Description of the task - Give again the entries below exactly, beginning at the first line and ending at the line with "o['label'] = 'white sewn-in care tag'".

— BEGIN Extracted records —

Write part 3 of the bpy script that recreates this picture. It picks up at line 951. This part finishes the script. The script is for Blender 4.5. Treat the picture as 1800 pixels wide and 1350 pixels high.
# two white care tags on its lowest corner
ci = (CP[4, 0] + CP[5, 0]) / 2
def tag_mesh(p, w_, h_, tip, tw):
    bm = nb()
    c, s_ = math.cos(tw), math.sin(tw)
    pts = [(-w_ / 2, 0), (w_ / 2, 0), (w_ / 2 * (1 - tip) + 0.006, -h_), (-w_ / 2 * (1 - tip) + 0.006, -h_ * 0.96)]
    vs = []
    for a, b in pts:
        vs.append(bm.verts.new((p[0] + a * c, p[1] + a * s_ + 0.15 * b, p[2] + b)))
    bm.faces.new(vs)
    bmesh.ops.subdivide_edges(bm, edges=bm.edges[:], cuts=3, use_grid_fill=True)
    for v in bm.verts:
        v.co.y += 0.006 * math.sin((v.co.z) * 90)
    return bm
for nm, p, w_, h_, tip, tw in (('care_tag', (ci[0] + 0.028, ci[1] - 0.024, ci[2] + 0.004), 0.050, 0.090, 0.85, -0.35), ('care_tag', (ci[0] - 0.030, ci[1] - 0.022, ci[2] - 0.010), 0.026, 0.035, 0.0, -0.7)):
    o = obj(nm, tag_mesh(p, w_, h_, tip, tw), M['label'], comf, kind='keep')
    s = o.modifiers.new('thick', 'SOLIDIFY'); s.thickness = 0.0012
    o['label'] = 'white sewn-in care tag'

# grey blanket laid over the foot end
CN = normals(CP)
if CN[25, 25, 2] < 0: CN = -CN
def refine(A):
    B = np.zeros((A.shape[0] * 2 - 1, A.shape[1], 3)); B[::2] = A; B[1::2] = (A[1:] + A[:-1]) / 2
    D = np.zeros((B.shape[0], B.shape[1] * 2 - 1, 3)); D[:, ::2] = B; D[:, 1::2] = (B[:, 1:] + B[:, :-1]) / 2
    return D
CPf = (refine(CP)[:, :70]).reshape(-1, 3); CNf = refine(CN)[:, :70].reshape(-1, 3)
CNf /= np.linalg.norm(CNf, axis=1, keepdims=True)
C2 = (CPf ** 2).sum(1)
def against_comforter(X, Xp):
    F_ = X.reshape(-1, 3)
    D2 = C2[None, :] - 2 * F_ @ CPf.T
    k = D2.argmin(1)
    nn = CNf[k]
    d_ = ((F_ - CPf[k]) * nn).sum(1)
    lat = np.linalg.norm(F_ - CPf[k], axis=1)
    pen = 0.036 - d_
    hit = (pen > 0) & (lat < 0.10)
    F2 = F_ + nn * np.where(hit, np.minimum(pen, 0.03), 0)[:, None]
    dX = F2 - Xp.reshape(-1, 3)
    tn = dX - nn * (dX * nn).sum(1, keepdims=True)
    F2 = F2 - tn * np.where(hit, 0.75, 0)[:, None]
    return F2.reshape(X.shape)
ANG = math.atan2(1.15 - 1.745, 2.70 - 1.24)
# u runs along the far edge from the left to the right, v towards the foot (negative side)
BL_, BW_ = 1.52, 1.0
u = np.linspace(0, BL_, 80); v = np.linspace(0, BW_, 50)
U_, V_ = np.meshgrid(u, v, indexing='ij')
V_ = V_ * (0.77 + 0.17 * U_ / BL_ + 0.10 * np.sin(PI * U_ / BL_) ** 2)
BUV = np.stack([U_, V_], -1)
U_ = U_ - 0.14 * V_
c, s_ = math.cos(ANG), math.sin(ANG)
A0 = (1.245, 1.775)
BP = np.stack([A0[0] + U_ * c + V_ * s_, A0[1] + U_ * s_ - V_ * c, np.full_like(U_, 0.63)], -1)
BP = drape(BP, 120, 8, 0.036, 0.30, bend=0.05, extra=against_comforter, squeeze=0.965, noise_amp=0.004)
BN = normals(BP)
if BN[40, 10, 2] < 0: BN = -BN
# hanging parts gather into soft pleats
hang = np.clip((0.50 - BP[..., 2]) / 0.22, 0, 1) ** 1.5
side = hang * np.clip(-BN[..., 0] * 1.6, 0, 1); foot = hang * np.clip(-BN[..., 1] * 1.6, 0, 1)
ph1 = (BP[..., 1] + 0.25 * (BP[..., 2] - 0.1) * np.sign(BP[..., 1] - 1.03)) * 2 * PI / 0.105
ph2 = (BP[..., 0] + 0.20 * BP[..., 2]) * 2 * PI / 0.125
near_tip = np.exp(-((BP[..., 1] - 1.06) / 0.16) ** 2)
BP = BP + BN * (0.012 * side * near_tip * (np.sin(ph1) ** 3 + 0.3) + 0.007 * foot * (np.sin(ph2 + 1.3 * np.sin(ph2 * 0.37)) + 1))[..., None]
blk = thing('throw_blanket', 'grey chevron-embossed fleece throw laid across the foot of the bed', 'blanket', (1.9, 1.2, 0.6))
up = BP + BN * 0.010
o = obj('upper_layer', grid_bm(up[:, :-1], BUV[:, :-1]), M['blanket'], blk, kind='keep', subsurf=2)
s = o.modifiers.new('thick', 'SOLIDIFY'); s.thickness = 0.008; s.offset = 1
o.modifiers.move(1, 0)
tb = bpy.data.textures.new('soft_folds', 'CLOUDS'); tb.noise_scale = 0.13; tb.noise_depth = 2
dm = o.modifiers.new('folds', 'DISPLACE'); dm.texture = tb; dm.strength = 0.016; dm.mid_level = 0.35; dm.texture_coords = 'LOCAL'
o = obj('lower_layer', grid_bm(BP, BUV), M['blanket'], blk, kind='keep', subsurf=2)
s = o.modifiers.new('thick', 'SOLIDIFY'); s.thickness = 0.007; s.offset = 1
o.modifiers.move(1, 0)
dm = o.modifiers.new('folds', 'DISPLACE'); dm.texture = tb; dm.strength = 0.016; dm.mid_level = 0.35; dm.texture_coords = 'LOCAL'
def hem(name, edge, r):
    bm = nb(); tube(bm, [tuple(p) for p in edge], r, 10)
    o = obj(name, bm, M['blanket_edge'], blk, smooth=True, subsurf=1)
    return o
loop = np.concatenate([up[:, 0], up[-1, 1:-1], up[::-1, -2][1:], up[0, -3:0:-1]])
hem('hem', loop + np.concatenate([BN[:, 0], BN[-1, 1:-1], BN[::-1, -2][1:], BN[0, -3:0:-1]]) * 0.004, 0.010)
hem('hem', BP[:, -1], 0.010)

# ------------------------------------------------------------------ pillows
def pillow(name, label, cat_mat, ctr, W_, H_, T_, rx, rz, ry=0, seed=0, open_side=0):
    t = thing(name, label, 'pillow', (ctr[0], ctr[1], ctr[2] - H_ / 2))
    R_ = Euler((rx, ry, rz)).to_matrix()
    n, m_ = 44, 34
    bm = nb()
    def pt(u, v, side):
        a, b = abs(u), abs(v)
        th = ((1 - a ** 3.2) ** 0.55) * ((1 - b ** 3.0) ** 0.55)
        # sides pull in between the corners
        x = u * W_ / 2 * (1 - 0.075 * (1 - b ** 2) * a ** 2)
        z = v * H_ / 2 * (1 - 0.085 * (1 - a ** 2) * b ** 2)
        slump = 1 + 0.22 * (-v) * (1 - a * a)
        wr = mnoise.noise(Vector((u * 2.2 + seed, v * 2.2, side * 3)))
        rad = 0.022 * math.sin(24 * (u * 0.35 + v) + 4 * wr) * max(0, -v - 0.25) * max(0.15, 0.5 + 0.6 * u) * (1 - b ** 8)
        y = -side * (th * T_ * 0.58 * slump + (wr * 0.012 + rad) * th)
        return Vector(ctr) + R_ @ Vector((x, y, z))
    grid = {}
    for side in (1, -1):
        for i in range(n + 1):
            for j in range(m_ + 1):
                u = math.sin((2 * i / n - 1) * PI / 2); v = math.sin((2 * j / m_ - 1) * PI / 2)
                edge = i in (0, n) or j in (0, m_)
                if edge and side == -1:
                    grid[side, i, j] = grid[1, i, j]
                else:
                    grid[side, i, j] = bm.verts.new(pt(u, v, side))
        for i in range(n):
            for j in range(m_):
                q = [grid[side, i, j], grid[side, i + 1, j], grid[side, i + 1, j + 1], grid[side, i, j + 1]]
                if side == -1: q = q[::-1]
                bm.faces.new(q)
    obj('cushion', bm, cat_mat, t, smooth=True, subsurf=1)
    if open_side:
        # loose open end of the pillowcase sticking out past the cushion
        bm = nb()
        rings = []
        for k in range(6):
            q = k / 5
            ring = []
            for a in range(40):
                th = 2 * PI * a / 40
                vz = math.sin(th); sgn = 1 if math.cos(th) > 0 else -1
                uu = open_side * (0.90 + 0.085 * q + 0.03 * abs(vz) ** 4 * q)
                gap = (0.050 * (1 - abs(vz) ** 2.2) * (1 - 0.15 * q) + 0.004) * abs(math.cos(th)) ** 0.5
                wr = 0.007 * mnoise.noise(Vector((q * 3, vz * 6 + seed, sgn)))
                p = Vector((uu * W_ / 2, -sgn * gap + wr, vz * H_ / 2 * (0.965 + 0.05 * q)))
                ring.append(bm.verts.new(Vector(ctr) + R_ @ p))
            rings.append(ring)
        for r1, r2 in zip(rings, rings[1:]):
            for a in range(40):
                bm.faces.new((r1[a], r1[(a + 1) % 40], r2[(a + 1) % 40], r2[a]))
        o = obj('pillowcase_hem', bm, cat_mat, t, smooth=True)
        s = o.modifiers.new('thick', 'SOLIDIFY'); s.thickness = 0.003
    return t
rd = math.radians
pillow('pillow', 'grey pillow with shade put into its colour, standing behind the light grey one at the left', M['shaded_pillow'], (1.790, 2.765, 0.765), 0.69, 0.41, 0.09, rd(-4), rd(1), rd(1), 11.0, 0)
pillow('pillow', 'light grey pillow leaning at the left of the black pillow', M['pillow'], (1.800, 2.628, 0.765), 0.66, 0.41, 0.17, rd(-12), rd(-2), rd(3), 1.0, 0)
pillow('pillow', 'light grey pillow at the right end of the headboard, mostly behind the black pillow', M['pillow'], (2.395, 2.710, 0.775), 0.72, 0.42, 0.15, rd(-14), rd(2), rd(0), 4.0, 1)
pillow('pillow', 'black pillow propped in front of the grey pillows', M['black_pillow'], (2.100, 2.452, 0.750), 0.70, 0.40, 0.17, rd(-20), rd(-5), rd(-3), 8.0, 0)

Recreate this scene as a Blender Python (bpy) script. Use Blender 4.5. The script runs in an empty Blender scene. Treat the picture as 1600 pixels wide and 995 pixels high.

— END Extracted records —

The answer -
Write part 3 of the bpy script that recreates this picture. It picks up at line 951. This part finishes the script. The script is for Blender 4.5. Treat the picture as 1800 pixels wide and 1350 pixels high.
# two white care tags on its lowest corner
ci = (CP[4, 0] + CP[5, 0]) / 2
def tag_mesh(p, w_, h_, tip, tw):
    bm = nb()
    c, s_ = math.cos(tw), math.sin(tw)
    pts = [(-w_ / 2, 0), (w_ / 2, 0), (w_ / 2 * (1 - tip) + 0.006, -h_), (-w_ / 2 * (1 - tip) + 0.006, -h_ * 0.96)]
    vs = []
    for a, b in pts:
        vs.append(bm.verts.new((p[0] + a * c, p[1] + a * s_ + 0.15 * b, p[2] + b)))
    bm.faces.new(vs)
    bmesh.ops.subdivide_edges(bm, edges=bm.edges[:], cuts=3, use_grid_fill=True)
    for v in bm.verts:
        v.co.y += 0.006 * math.sin((v.co.z) * 90)
    return bm
for nm, p, w_, h_, tip, tw in (('care_tag', (ci[0] + 0.028, ci[1] - 0.024, ci[2] + 0.004), 0.050, 0.090, 0.85, -0.35), ('care_tag', (ci[0] - 0.030, ci[1] - 0.022, ci[2] - 0.010), 0.026, 0.035, 0.0, -0.7)):
    o = obj(nm, tag_mesh(p, w_, h_, tip, tw), M['label'], comf, kind='keep')
    s = o.modifiers.new('thick', 'SOLIDIFY'); s.thickness = 0.0012
    o['label'] = 'white sewn-in care tag'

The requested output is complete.